The Question
How much does a large video platform spend on raw storage in a year? I'll build this bottom-up from the firehose of uploads: how many hours of video arrive every minute, how big a stored hour is once you account for all the resolutions, how long it's kept, and what a terabyte-year of cloud-grade storage costs. This is a storage-cost question, so I'll deliberately ignore bandwidth and compute and just price the bytes at rest.
Assumptions
- Upload rate. About 500 hours of video uploaded every minute. This is the classic figure for a top-tier platform and a fine round starting point.
- Stored size per hour. One source hour, transcoded into many resolutions (4K down to 360p) plus the original, totals roughly 3 GB per delivered hour at modern codec efficiency. I'll use 3 GB/hour as the all-in stored footprint.
- Retention. Video is kept essentially forever, but for an annual cost I care about the stock of bytes that exists, which grows. I'll compute the new bytes added this year and price the year-average storage of that cohort.
- Storage cost. At hyperscale, blended storage (much of it cold/archival) costs about $10 per TB per year. Retail cloud is pricier, but a platform this size runs near-cost.
- Replication. Everything is stored with redundancy across regions, roughly a 2x multiplier on raw bytes.
The Calculation
First, hours uploaded per year. 500 hours/minute x 60 minutes x 24 hours x 365 days. That's 500 x 60 = 30,000 hours/hour, x 24 = 720,000 hours/day, x 365 = about 260 million hours of video per year.
Convert to storage. At 3 GB per stored hour: 260M x 3 = 780 million GB, which is 780,000 TB, or about 0.78 exabytes of new content a year.
Apply 2x replication: 780,000 x 2 = about 1.56 million TB of physical storage for this year's cohort.
Price it. At $10 per TB-year: 1.56M x $10 = about $15.6 million to store one year's worth of new uploads for a year.

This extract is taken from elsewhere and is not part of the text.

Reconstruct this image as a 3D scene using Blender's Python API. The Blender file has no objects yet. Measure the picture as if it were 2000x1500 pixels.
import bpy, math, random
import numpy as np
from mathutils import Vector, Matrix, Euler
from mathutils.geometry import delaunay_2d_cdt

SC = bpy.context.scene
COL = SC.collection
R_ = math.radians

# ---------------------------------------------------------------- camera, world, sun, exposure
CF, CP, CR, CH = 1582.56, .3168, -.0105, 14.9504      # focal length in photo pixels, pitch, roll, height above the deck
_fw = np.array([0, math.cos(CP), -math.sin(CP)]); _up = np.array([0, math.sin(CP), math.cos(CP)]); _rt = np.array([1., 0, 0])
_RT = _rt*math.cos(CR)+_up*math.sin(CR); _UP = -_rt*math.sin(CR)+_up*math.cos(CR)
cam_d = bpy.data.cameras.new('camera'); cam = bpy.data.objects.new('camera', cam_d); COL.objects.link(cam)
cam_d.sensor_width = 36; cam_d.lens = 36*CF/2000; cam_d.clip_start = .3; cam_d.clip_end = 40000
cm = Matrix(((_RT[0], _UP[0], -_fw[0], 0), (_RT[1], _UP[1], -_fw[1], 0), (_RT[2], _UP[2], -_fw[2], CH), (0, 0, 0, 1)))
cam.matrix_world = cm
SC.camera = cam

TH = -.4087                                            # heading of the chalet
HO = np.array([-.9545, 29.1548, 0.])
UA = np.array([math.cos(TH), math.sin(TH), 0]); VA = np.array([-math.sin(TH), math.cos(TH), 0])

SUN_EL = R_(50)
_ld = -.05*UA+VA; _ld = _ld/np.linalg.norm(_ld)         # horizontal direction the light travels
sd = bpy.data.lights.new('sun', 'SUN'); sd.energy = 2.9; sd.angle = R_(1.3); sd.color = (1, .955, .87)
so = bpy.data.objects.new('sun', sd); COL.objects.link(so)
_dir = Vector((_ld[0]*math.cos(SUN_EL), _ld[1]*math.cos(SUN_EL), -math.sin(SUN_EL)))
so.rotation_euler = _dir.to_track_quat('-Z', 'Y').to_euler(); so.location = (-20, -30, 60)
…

But the catalog is cumulative. After several years of uploads at similar rates, the platform is paying to keep all prior years online too. If the back-catalog is roughly 5 to 6 years of comparable volume sitting in storage, the standing annual storage bill is closer to 6 x $15.6M = about $90 to $100 million a year.
Sanity Check
Does $100M feel right for a platform with annual revenue in the tens of billions? Storage at well under 1% of revenue is plausible: storage is famously the cheap part of video. The expensive parts are bandwidth (egress to viewers) and compute (transcoding every upload into a dozen formats), which can each dwarf storage by an order of magnitude. So a storage line that lands in the low hundreds of millions, dominated by delivery costs elsewhere, is internally consistent.
A second angle on the bytes: 0.78 exabytes of new content a year, accumulating into single-digit exabytes of catalog, matches the publicly discussed scale of the largest video archives. If I'd computed petabytes, I'd have been three orders of magnitude too low; if I'd computed zettabytes, far too high. Exabytes is the right shelf.
What Would Change the Answer
The dominant lever is the per-hour storage footprint. My 3 GB/hour quietly bundles a big assumption about how many resolution copies are kept and how aggressively old, unwatched videos are pushed to cheap cold storage. If the platform keeps fewer rendition copies and archives the long tail at $2/TB-year, the bill could be a third of this. The replication factor and the size of the back-catalog are the next biggest swings. Upload rate, oddly, is the assumption I trust most. The honest take: this is a $50M-to-$200M answer, and which end depends almost entirely on storage tiering policy.